NG: Honestly, our customers were asking [for it]. Friends were saying they wanted to smell of Cuir Culture. That was our first finalized personal fragrance. After that, we decided to work up the “OG” fragrances and evolve them into fragrances to wear.

What were the challenges of translating the original inspirations into eau de parfums?

NG: Ensuring we kept the character and spirit of the original scent but moving it along into something that people would love to wear. We had to find our sweet spots and differentiate the scents while also keeping the essence of the originals in some way. For each perfume, that was different.

PL: I was adamant that the perfumes needed to be built as perfumes from the ground up, not as "modified candle fragrances." In some cases, like Gilded, I was able to do some things that the candle format restricted me on (the amount of incense resin used can be much higher in the perfume because in a candle, after a certain amount, it would stop it burning as the resins collect into the wick). With others, I kept breaking things on purpose and putting them back together again over and over until I found a strong path to follow. We wanted the perfumes to represent a cinematic scene, and the candle fragrances to be a single frame of that scene.

Which scents of yours were the hardest to create and why?

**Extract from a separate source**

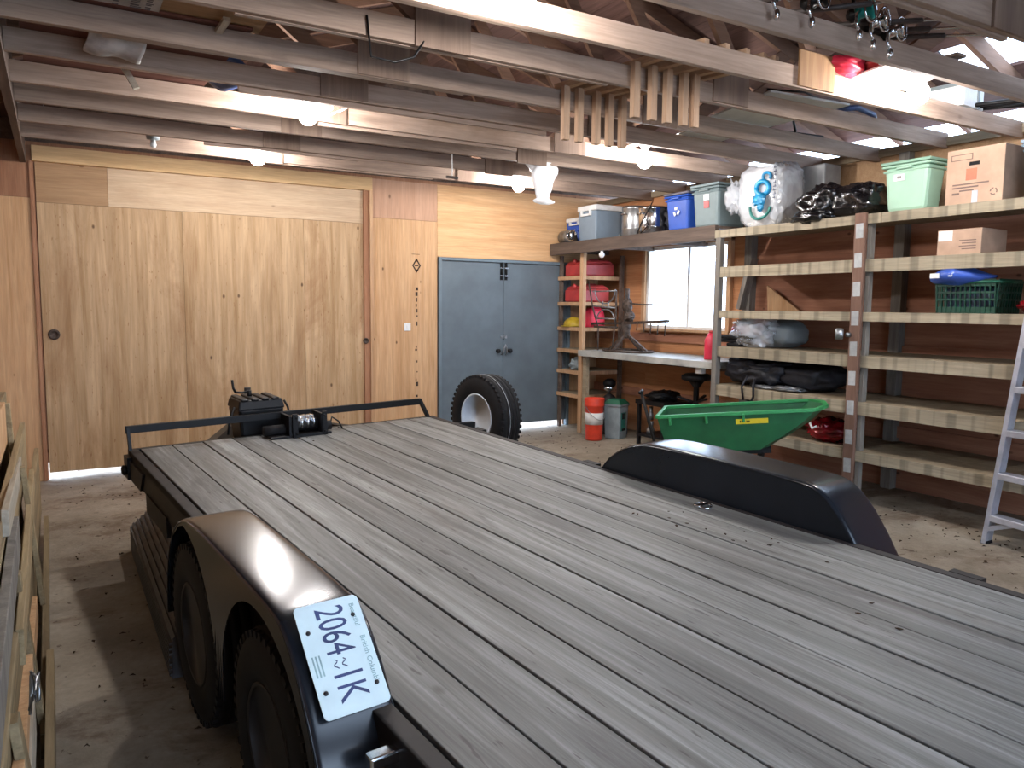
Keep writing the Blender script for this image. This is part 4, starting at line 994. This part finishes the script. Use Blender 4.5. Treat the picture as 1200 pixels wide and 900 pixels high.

NG: Gilt, because I was being pedantic about introducing more frankincense resin, which doesn’t burn very well in wax. I kept pushing Pia to put more of it into the fragrance, and we kept ending up with the same problem. She was humoring me but also proving her point, because I’d take away the sample candle to burn and it wouldn’t burn as effectively as I wanted, so I’d go back to her with my tail between my legs and we’d move on to the next version. We eventually arrived at a very happy compromise thanks to Pia’s perfumery skills—and I’m sure a lot of eye-rolling at my demands. I love Gilt, though, I’m so enamored with that fragrance. It was definitely worth all the work that went into it. With Gilded, it feels like I have my own bespoke perfume. I’m thrilled that other people are responding to Gilded as positively as they are.

PL: Gilt, for the reasons Nick mentioned. He kept insisting I put in more incense resin into the candle and the bloody thing wouldn't burn; the wick would just curl up and self-extinguish, so, I'd reduce the incense resin and then it'd burn, and Nick would come back with "put more incense resin back in." And I didn't even murder him. In the end, I used a combination of incense (olibanum), essential oil, and resin in the candle. 

Would you consider outside investment to help grow the brand?

PL: We are happy to be independently owned, partnered with some amazing people, and in full control of the creativity and direction of the brand. We are in this for the long haul and relish the opportunity to have our own creative expression out there, on our terms. If some kind of perfect investor were to materialize and demand nothing more than beautiful fragrances and a nice return on investment, we might consider that, but we don't want to pursue investment pathways on purpose at this stage.

What launches and activations do you have lined up for the future?

NG: We just finalized the next fragrance, which we plan to debut in the spring at Esxence in Milan. We’re going to focus on perfumes for now. From a purely business point of view, they will drive growth and interest in the brand. Some will align with candles; some will stand alone. We have plenty more concepts that we want to develop.